Rhétorique de l’origine et homogénéisation : que faire du folklore ?

Le kourban apparaît au détour d’un nombre considérable de travaux folkloristiques, sans pour autant devoir mériter, la plupart du temps, une approche spécifique. Renvoyé à un horizon symbolique immuable, il témoignerait de modes traditionnels de cohésion sociale, liés à la ritualité calendaire, notamment saisonnière, et servirait à des célébrations familiales commémoratives (Vakarelski, 1936). L’approche folkloristique est souvent attentive à déterminer des continuités, car elle repose sur l’idée qu’un système culturel traditionnel est un tout homogène, inséré dans des cycles saisonniers, dans un environnement naturel auquel il répond culturellement et notamment rituellement. La dimension chronologique occupe une place significative dans l’édifice folkloristique 156  : l’attention portée à la saisonnalité, aux rythmes de la nature, aux coutumes, illustre la dimension « continuitaire » du folklore. Elle est censée garantir que l’on a affaire à une totalité signifiante dont tous les aspects sont liés.

L’approche folkloristique, en thématisant et classifiant à outrance ses objets d’étude, relève de l’idéal d’un savoir final, qui se manifeste par la recherche d’une pureté et d’une unité culturelles décelables dans ces formes de continuité que constituent les traditions. Or, la continuité est moins une donnée scientifiquement pertinente qu’une catégorie discursive porteuse d’une conception de la tradition et de la culture. Ces dernières sont posées somme des « faits » attestant d’une « origine », là où nous devons y voir des modes d’énonciation, de fiction culturelle du social.
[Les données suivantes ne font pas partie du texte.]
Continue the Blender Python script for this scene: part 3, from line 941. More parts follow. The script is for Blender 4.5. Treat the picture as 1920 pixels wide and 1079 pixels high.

En Bulgarie, etnografija et folkloristika sont « issues d’un berceau commun : l’étude du “peuple” et de ses traditions, de son “âme” (...). Alors que l’une privilégie les témoignages directs, matériels et palpables, attestant la présence du passé (voire du temps des origines) dans le présent, l’autre se concentre sur la fonction du langage comme véhicule de la tradition orale qui demeure l’axe de la culture “folklorique” » (Vâltchinova, 1998c : 146). L’expression de « sciences du peuple », qui regroupe folklore, ethnographie et ethnologie (Boyadzhieva, 2001), entérine ce travail de continuation basé sur un projet de connaissance scientifique d’un objet que dès lors on suppose lui-même stable : « le peuple ».

Or, cet objet se crée en même temps que sa science, et par sa science, acte auto-instituant : « il y a et il y aura toujours un peuple, il y a et il y aura toujours sa science », semble nous dire la folkloristique. Le peuple est notamment opposé à l’Etat, dont on comprend que ce sont les excès idéologiques, et leurs conséquences pour le « peuple », qui sont à mettre en cause : « c’est un siècle dynamique, de bouleversements et d’épreuves que subissent le peuple et l’Etat. L’Etat national connaît des transformations idéologiques, mais qu’en est-il pour le peuple ? » (Boyadzhieva, 2001 : 209) 157 . On a le sentiment que la science du peuple étant précisément tournée vers le peuple, elle ne peut pas être tout à fait « mauvaise », ses « défauts » éventuels (« idéologisation, conformisme, manque de réflexivité ») provenant plutôt de son dévoiement par des forces « extérieures ».

Notes
156.

Ainsi de l’ouvrage du folkloriste grec Mégas consacré aux coutumes calendaires grecques (1982), insistant sur l’opposition et la complémentarité entre Démétrios (saint de l’hiver, des agriculteurs) et Georges (saint de l’été, des éleveurs), deux saints militaires qui se partagent l’année des activités rurales, ou plutôt annoncent les changements de saison. Megas insiste sur les moments cruciaux de la vie du Christ, qui encadrent toute la saison rituelle, scandée par des périodes de purification : carême, préparation, prières spéciales, diverses phases, et toute une ritualité « populaire ». Rien n’y échappe à une rythmique ultra-codifiée, qui suggère par ailleurs le rapport au temps spécifique du christianisme, profondément marqué par la vie et la mort du Christ, mais aussi des principaux protagonistes du Nouveau Testament, sans parler du culte des saints.

157.

Après avoir énoncé quelques-uns des usages négatifs d’une « science du peuple » en elle-même positive, elle demande : « quelle est la place de la “science du peuple” dans ces processus, à qui et comment servent ses disciplines et de quelle manière s’engagera-t-elle dans le XXIème siècle ? » (p.210).